What's Next for Text:
4. Two Kinds of Seriousness

And so we have two kinds of “seriousness.” In alphabetic seriousness, we concentrate on looking through the notational system to the abstract reasoning beneath it. We build a monopolistic attention economy. In pattern-poetry seriousness, we accept a bi-stable seriousness which allows us to toggle from word to image, from at to through and back again. Digital expression, the familiar computer screen, creates, and assumes, a bi-stable seriousness. Perhaps that is why it often seems, to all of us print-readers, distinctly unsettling.

Under the influence of digital graphics, the shape impulse is now showing up all over the print landscape, and not only in ads but in workaday prose as well. For example, here’s an advertisement for an investment firm which appeared in The Economist.

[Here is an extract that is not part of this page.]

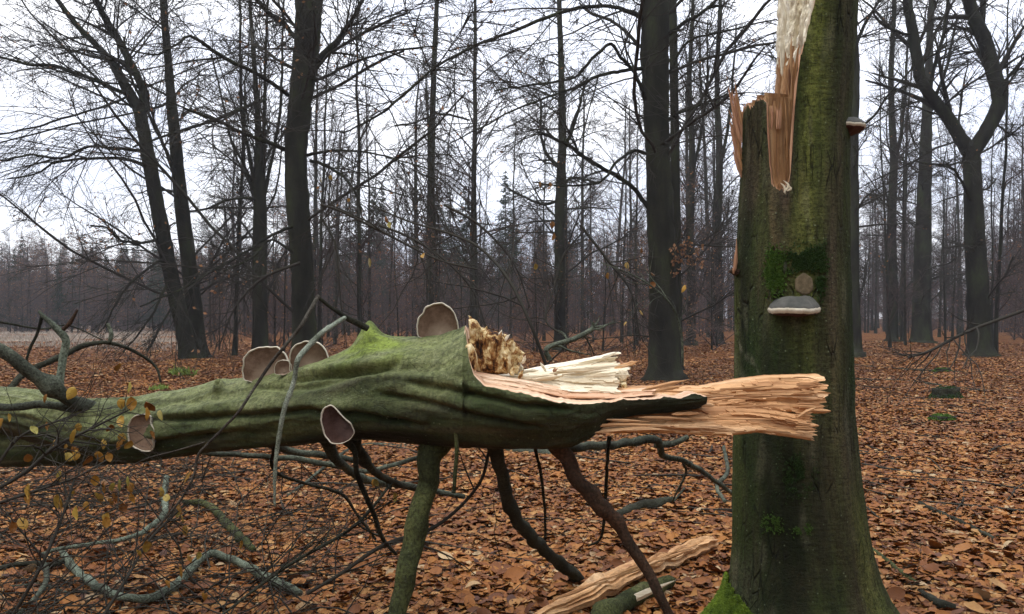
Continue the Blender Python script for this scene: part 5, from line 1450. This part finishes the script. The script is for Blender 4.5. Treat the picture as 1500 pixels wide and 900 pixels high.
ground_limb([(0, 862, 5), (60, 858, 6), (100, 870, 5)], M['b_grey'], 'short grey stick on the leaves at bottom left', knots=0)
ground_limb([(1060, 655, 5), (1066, 690, 6), (1050, 712, 6), (1062, 735, 5)], M['b_grey'], 'crooked thin branch rising left of the standing trunk', dz=.1, knots=0)

# leaning and rising thin stems about the log
def shoot(pts, mat, label, nb=6, ln=(.15, .4), leaves=0, name='thin_branch', cat='branch', rmin=.0012, group=None):
    C, R = pxpath(pts, 8); e = empty(name, tuple(C[0])); tag(e, label, cat, group)
    V, Q = tubes(C[None], R[None], 6); link('stem', mesh('stem', V, Q, mats=[mat]), e)
    A, AR = spawn(C[None], R[None], nb, 7, 0, (25, 70), (.2, 1), .16, .02, lens=ln, rr=.6, rmin=rmin)
    B, BR = spawn(A, AR, 3, 5, .5, (25, 60), (.2, 1), .16, .02, rr=.7, rmin=rmin * .8)
    c = MB(); c.tube(A, AR, 4); c.tube(B, BR, 3); link('twigs', c.mesh('twigs', [mat]), e)
    if leaves:
        tips = np.concatenate([A[:, -1], B[:, -1], A[:, 3]]); tips = tips[rng.permutation(len(tips))[:leaves]]
        for q in tips:
            o = bpy.data.objects.new('leaf', LYM[random.randrange(len(LYM))]); COL.objects.link(o); o.parent = e
            o.location = Vector(q) - e.location
            o.rotation_euler = (random.uniform(0, 6.28), random.uniform(.6, 2.), random.uniform(0, 6.28))
            s = random.uniform(.7, 1.1); o.scale = (s, s, s)
    return e
LYM = [leaf_mesh('hanging_leaf', .055, .038, .10, .3, 0, M['leaf_yellow'], 40 + k) for k in range(3)]
shoot([(805, 528, 4.6, 8), (802, 510, 4.6, 8), (840, 497, 4.7, 8), (866, 483, 4.8, 7), (869, 472, 4.8, 4)], M['b_grey'], 'bent grey branch sticking up behind the cream splinters', 7, (.1, .3))
shoot([(800, 535, 5, 5), (775, 470, 5, 5), (745, 410, 5.2, 4.5), (705, 365, 5.4, 4), (660, 343, 5.6, 4), (600, 325, 5.8, 3), (540, 300, 6, 2)], M['twig_dark'], 'long thin dark arc rising from behind the broken end', 12, (.3, .8), 4)
shoot([(1000, 535, 5.4, 4), (998, 490, 5.4, 4), (985, 450, 5.4, 3.5), (955, 420, 5.4, 3), (920, 400, 5.5, 2), (880, 385, 5.6, 1.5)], M['b_grey'], 'thin whip curving up in front of the thick beech', 12, (.2, .6), 8)
shoot([(795, 540, 5.4, 3), (830, 500, 5.4, 3), (800, 470, 5.5, 3), (812, 420, 5.6, 2.5), (828, 370, 5.7, 2), (860, 350, 5.8, 1.5)], M['twig_dark'], 'wavy thin shoot rising near the cream splinters', 14, (.3, .9), 6)
shoot([(700, 395, 9, 3), (640, 380, 9, 3), (560, 340, 9, 4), (500, 310, 9, 4), (470, 300, 9, 3)], M['twig_dark'], 'drooping thin bough right of the thickest left trunk', 20, (.5, 1.6), 5)
for pts, lab in (([(555, 330, 12, 4), (600, 348, 12, 4), (650, 380, 12, 3.5), (692, 425, 12, 3), (712, 480, 12, 2)], 'drooping bough over the tallest log fungus, bending to the right'),
                 ([(470, 318, 14, 4), (492, 360, 14, 3.5), (497, 420, 14, 3), (505, 490, 14, 2)], 'thin bough hanging nearly straight down right of the thickest left trunk'),
                 ([(850, 330, 12, 4), (893, 385, 12, 4), (925, 430, 12, 3), (938, 500, 12, 2)], 'thin bough slanting down towards the thick beech behind the cream splinters'),
                 ([(650, 300, 13, 4), (702, 330, 13, 4), (752, 385, 13, 3), (776, 450, 13, 2)], 'wiry bough above the rotten break of the log'),
                 ([(440, 385, 20, 5), (385, 408, 20, 4), (345, 450, 20, 3), (322, 505, 20, 2)], 'low bough drooping left from behind the thickest left trunk'),
                 ([(1500, 455, 14, 5), (1420, 485, 14, 5), (1360, 515, 14, 4), (1330, 524, 14, 2)], 'long thin bough reaching down from the right edge in front of the forked beech')):
    shoot(pts, M['twig_dark'], lab, 22, (.5, 1.9), 0, 'drooping_bough', rmin=.003)
for k, (pts, lab, nl) in enumerate([
    ([(-10, 720, 3.2, 6), (40, 690, 3.2, 6), (80, 655, 3.2, 5), (130, 630, 3.2, 4), (190, 600, 3.2, 2)], 'leafy twig sloping up in front of the left end of the log', 9),
    ([(-10, 740, 3.1, 5), (50, 720, 3.1, 4), (110, 700, 3.1, 3), (160, 672, 3.2, 2)], 'twig with ochre leaves just under the log at left', 9),
    ([(20, 900, 3.2, 6), (60, 830, 3.2, 5), (90, 760, 3.3, 4), (110, 700, 3.4, 3)], 'leafy shoot rising at the bottom left', 10),
    ([(150, 905, 3.3, 5), (190, 840, 3.4, 4), (220, 790, 3.6, 4), (270, 740, 3.8, 3)], 'leafy shoot leaning over the snaking branch', 8),
    ([(-10, 690, 3.6, 4), (30, 640, 3.6, 4), (90, 615, 3.6, 3), (130, 600, 3.6, 2)], 'twig with pale leaf at the left picture edge', 5),
    ([(320, 905, 3.4, 3), (420, 830, 3.6, 5), (520, 770, 3.9, 5), (580, 700, 4.2, 4)], 'thin dark bough crossing under the middle of the log', 4),
    ([(450, 870, 3.6, 6), (500, 840, 3.6, 6), (560, 800, 3.6, 7), (640, 770, 3.6, 6), (700, 712, 3.6, 5), (718, 655, 3.6, 5)], 'straight dark twig leaning against the log near the mossy prop', 0)]):
    shoot(pts, M['twig_dark'] if k != 5 else M['b_dark'], lab, 20 if nl else 8, (.15, .55), int(nl * 1.7), 'leafy_twig' if nl else 'thin_branch')

def brush():
    """tangle of fine twigs of the fallen crown, past counting"""
    c = MB(); n = 230
    def field(n, x0, x1, y0, y1, lr, r0, dz):
        px = rng.uniform(x0, x1, n); py = rng.uniform(y0, y1, n)
        Yg = CAMZ * F / (py - HY)
        p = np.stack([(px - 750) * Yg / F, Yg, gz((px - 750) * Yg / F, Yg) + dz], 1)
        d = unit(np.stack([rng.normal(0, 1, n), rng.normal(0, .7, n), rng.uniform(-.05, .7, n)], 1))
        ln = rng.uniform(*lr, n); q = [p]
        for s in range(8):
            d = unit(d + rng.normal(0, .16, d.shape) + [0, 0, -.10]); p = p + d * (ln / 8)[:, None]; q.append(p)
        A = np.stack(q, 1); AR = rng.uniform(r0 * .6, r0 * 1.4, n)[:, None] * np.linspace(1, .35, 9)[None]
        c.tube(A, AR, 5)
        B, BR = spawn(A, AR, 4, 6, .5, (20, 60), (.15, 1), .16, .05, rr=.6, rmin=.0012); c.tube(B, BR, 3)
        C3, CR = spawn(B, BR, 3, 4, .5, (20, 60), (.15, 1), .16, .05, rr=.7, rmin=.0010); c.tube(C3, CR, 3)
    field(400, -80, 520, 680, 990, (.3, 1.3), .0048, .03)
    field(120, -80, 300, 640, 820, (.4, 1.4), .005, .03)
    field(50, 250, 760, 660, 900, (.3, 1.0), .003, .02)
    field(40, -60, 260, 560, 700, (.8, 2.4), .006, .02)
    field(30, 780, 1080, 640, 800, (.3, .9), .003, .02)
    field(25, 950, 1070, 590, 650, (.6, 1.4), .005, .02)
    field(40, 1260, 1500, 560, 900, (.15, .5), .0025, .01)
    field(60, -60, 1500, 530, 600, (.8, 2.), .007, .02)
    o = link('brushwood', c.mesh('brushwood', [M['twig_dark']])); tag(o, 'tangle of fine dead twigs over the leaves around the log', kind='stuff')
brush()
def forest_floor_twigs():
    c = MB(); n = 700
    y = rng.uniform(6 ** .5, 50 ** .5, n) ** 2; x = rng.uniform(-.75, .75, n) * y
    p = np.stack([x, y, gz(x, y) + .03], 1); a = rng.uniform(0, 6.28, n)
    d = np.stack([np.cos(a), np.sin(a), rng.normal(0, .06, n)], 1); ln = rng.uniform(.3, 1.6, n); q = [p]
    for s in range(5):
        d = unit(d + rng.normal(0, .12, d.shape) * [1, 1, .3]); p = p + d * (ln / 5)[:, None]; p[:, 2] = gz(p[:, 0], p[:, 1]) + .035 + np.abs(d[:, 2]) * .1; q.append(p)
    A = np.stack(q, 1); c.tube(A, rng.uniform(.004, .014, n)[:, None] * np.linspace(1, .5, 6)[None], 4)
    o = link('fallen_twigs', c.mesh('fallen_twigs', [M['twig_dark']])); tag(o, 'dead twigs scattered through the wood', kind='stuff')
forest_floor_twigs()

# mossy stumps and the green tufts in the litter at right
def stump(px, py, wd, hg, label, green=True):
    Yg = gp(px, py); x = (px - 750) * Yg / F; r = wd / 2 * Yg / F; h = hg * Yg / F
    e = empty('tree_stump', (x, Yg, float(gz(x, Yg)))); e['local'] = 1; tag(e, label, 'stump')
    n, a = 9, 24; V = []
    for i in range(n):
        t = i / (n - 1)
        for j in range(a):
            an = j / a * 2 * math.pi; k = (1.25 - .3 * min(1, t * 2.2)) * (1 + .16 * mn.noise((math.cos(an) * 1.5 + px, math.sin(an) * 1.5, t)))
            V.append((r * k * math.cos(an), r * k * math.sin(an), -.05 + (h + .05) * t * (1 + .12 * mn.noise((math.cos(an) * 2, math.sin(an) * 2, px)))))
    Q = [(i * a + j, i * a + (j + 1) % a, (i + 1) * a + (j + 1) % a, (i + 1) * a + j) for i in range(n - 1) for j in range(a)]
    V.append((0, 0, h * .95)); T = [((n - 1) * a + j, (n - 1) * a + (j + 1) % a, n * a) for j in range(a)]
    link('stump_wood', mesh('stump_wood', V, Q, T, [M['b_dark']]), e)
    m = 1500; an = rng.uniform(0, 6.28, m); rr_ = r * np.sqrt(rng.uniform(.0, 1.7, m)) * (1 + .5 * nz(np.cos(an) * 1.7 + px, np.sin(an) * 1.7, 0 * an)); zz = h * np.exp(-(rr_ / r / 1.05) ** 5) * (1 + .3 * nz(np.cos(an) * 2, np.sin(an) * 2 + px, 0 * an))
    base = np.stack([rr_ * np.cos(an), rr_ * np.sin(an), zz * 1.0], 1); d = unit(rng.normal(0, .5, base.shape) + [0, 0, 1]); s = .025 * rng.uniform(.6, 1.4, (m, 1))
    e1 = unit(np.cross(d, rng.normal(size=d.shape)))
    V = np.stack([base + e1 * s * .4, base - e1 * s * .4, base + d * s], 1).reshape(-1, 3)
    o = link('moss', mesh('moss', V, None, np.arange(m * 3).reshape(-1, 3), [M['moss'] if green else M['moss_dark']], False), e); o['kind'] = 'stuff'
stump(1386, 585, 38, 16, 'dark mossy tree stump in the leaves at right, the one with upright sides', False)
stump(1380, 618, 34, 9, 'low bright green mossy stump nearest to us at right')
stump(1381, 546, 24, 6, 'flat bright green mossy stump farthest away at right')
def tuft(px, py, wd, hg, n, mat, label, name='grass_tuft', cat='grass'):
    Yg = gp(px, py); x = (px - 750) * Yg / F
    kc = rng.normal(0, .45, (7, 2)); kk = rng.integers(0, 7, n); u = (kc[kk, 0] + rng.normal(0, .16, n)) * wd / 2 * Yg / F; v_ = (kc[kk, 1] + rng.normal(0, .16, n)) * wd * .8 * Yg / F
    p = np.stack([x + u, Yg + v_, gz(x + u, Yg + v_)], 1); d = unit(rng.normal(0, .45, p.shape) + [0, 0, .9]); h = hg * Yg / F * rng.uniform(.5, 1.1, (n, 1))
    e1 = unit(np.cross(d, rng.normal(size=d.shape))); ww = .012 * Yg / 8
    V = np.stack([p + e1 * ww, p - e1 * ww, p + d * h * .6 - e1 * ww * .7, p + d * h * .6 + e1 * ww * .7, p + d * h + rng.normal(0, .15, p.shape) * h], 1).reshape(-1, 3)
    q = np.arange(n)[:, None] * 5
    o = link(name, mesh(name, V, q + [0, 1, 2, 3], q + [3, 2, 4], [mat], False))
    if cat: tag(o, label, cat)
    else: tag(o, label, kind='stuff')
    return o
tuft(262, 548, 44, 12, 260, M['green_grass'], 'bright green grass tuft at the foot of the left leaning beech')
tuft(232, 572, 30, 9, 150, M['green_grass'], 'smaller green tuft nearer than the one at the leaning beech foot')
tuft(1258, 632, 14, 5, 60, M['moss_bright'], 'small green moss tuft just right of the standing broken beech', 'moss_tuft', 'moss')
tuft(1419, 726, 14, 5, 80, M['moss_bright'], 'little bright green moss tuft alone in the leaves at right', 'moss_tuft', 'moss')
def heath_grass():
    n = 16000
    y = rng.uniform(38, 84, n); px = rng.uniform(-80, 300, n); x = (px - 750) * y / F
    keep = rng.random(n) < heath(x, y) * 1.1 + .03
    x, y = x[keep], y[keep]; n = len(x)
    p = np.stack([x, y, gz(x, y)], 1); d = unit(rng.normal(0, .35, p.shape) + [0, 0, 1]); h = rng.uniform(.08, .34, (n, 1)); e1 = unit(np.cross(d, rng.normal(size=d.shape))) * .03
    V = np.stack([p + e1, p - e1, p + d * h], 1).reshape(-1, 3)
    o = link('dry_grass', mesh('dry_grass', V, None, np.arange(n * 3).reshape(-1, 3), [M['grass']], False)); tag(o, 'pale dry grass of the clearing at left', kind='stuff')
heath_grass()

# ------------------------------------------------------------------ haze over the wood
def haze():
    me = bpy.data.meshes.new('haze'); x, y0, y1, z0, z1 = 320, -40, 330, -1.6, 34
    V = [(-x, y0, z0), (x, y0, z0), (x, y1, z0), (-x, y1, z0), (-x, y0, z1), (x, y0, z1), (x, y1, z1), (-x, y1, z1)]
    me.from_pydata(V, [], [(0, 3, 2, 1), (4, 5, 6, 7), (0, 1, 5, 4), (1, 2, 6, 5), (2, 3, 7, 6), (3, 0, 4, 7)])
    m = bpy.data.materials.new('haze_air'); m.use_nodes = True; t = m.node_tree; t.nodes.clear()
    v = t.nodes.new('ShaderNodeVolumePrincipled'); o_ = t.nodes.new('ShaderNodeOutputMaterial')
    v.inputs['Color'].default_value = (.88, .92, 1.0, 1); v.inputs['Density'].default_value = HAZE; v.inputs['Anisotropy'].default_value = .1
    t.links.new(v.outputs[0], o_.inputs['Volume']); me.materials.append(m)
    o = link('haze', me); tag(o, 'thin bluish winter haze', kind='stuff')
HAZE = .00062
haze()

Thumbprint: click to enlarge

Shrewd business persons, when they come to invest for themselves, are often “all thumbs.” Busy with their business, they lurch from crisis to crisis with their investments. Leave such decisions to Paine Webber, skilled in such prestidigitation. They know that your investment portfolio should be as unique to you as your fingerprints.

Here is another visual/textual pun, a celebrity magazine “profile” from a magazine called Mondo 2000, but printed as an actual facial profile.

Celebrity Profile: click to enlarge

The headline (sideline?) that talks about a “sentient toaster” introduces a text presented in a similarly self-conscious way, suddenly aware of what it is doing and representing it in a picture.

What does such an outburst of shaped prose tell us about the current environment for text? Clearly, a new pattern of attention is being elicited from the reader, the bi-stable attention which pattern poetry has so long incarnated. Shaped prose deliberately cultivates a competitive market economy in which words and images, and the different worlds they represent, compete for our attention.